The maritime archaeology team decided to conduct all operations inside of the lagoon at Pearl and Hermes Atoll. The first spot the team investigated was an exposed engine block, a six cylinder Atlas Imperial engine, which lay on the reef inside of the lagoon. This engine is attached to a shaft and a propeller. Each of the propeller blades are folded over which indicates that the propeller was still spinning at the time of wrecking. This engine is a common frame of reference for scientists and coxswains at Pearl and Hermes Atoll. However, this engine may also hold clues to understanding wreckage discovered later in the day of dive operations.

Propeller attached to exposed engine block at Pearl and 
Hermes Atoll, apparently run aground at speed.
Propeller attached to exposed engine block at Pearl and Hermes Atoll, apparently run aground at speed. (Photo: Brenda Altmeier)
During the same 2004 mission in which the National Marine Fisheries Service Coral Reef Ecosystem Division’s  (NMFS CRED) marine debris removal team located the Pearl and Hermes wrecksites at this atoll, the team led by Jake Asher also reported wreckage inside of the lagoon. Until today, maritime archaeologists have been unable to visit these target locations.  The second dive of the day took place at one of these locations. The maritime archaeologists decided to conduct a towed survey for the wreckage reported. After just a short time, the team located the wreckage reported.
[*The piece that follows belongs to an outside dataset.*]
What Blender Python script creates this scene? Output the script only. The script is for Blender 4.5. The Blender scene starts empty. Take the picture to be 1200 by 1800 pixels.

Kanji inscription on marine battery at an unknown wreck site 
at Pearl and Hermes Atoll
Kanji inscription on marine battery at an unknown wreck site at Pearl and Hermes Atoll. (Photo: Robert Schwemmer)
The archaeologists promptly suited up for a preliminary survey dive at the site. What they discovered below were artifacts associated with the bow section and galley of a ship, along with an engine skylight and stack. The artifacts seem to indicate a fishing vessel, perhaps of early 20th century origin. Some artifacts discovered at the site possess markings such as porcelain insulators with an “HK” imprinted on the side. Perhaps a manufacturers mark indicating an origin in Hong Kong? Also, a marine battery with Kanji characters may imply a Japanese origin. Maritime archaeologists took extensive measurements of artifacts at the site, and collected data to understand the distribution of wreckage. What wreck site could this be, and is there any additional scatter to this wrecksite?

Maritime archaeologist Hans Van Tilburg 
investigates a windlass at an unknown wrecksite at Pearl and Hermes Atoll.
Maritime archaeologist Hans Van Tilburg investigates a windlass at an unknown wrecksite at Pearl and Hermes Atoll. (Photo: Robert Schwemmer)
Both anchors are secure inside of the hawse pipes, which is a strange thing to see on a shipwreck. During a wrecking event, most ships will drop anchors to prevent running further aground. Could this wreck have been running at full speed when it wrecked? Perhaps it was simply adrift, and a derelict vessel? This would most likely contradict any association with the engine block discovered earlier in the day since the propeller indicates a ship in full operation. This vessel is truly a mystery site, and the team spent the evening pouring over information collected during the dives in order to piece together clues as to the site's identity.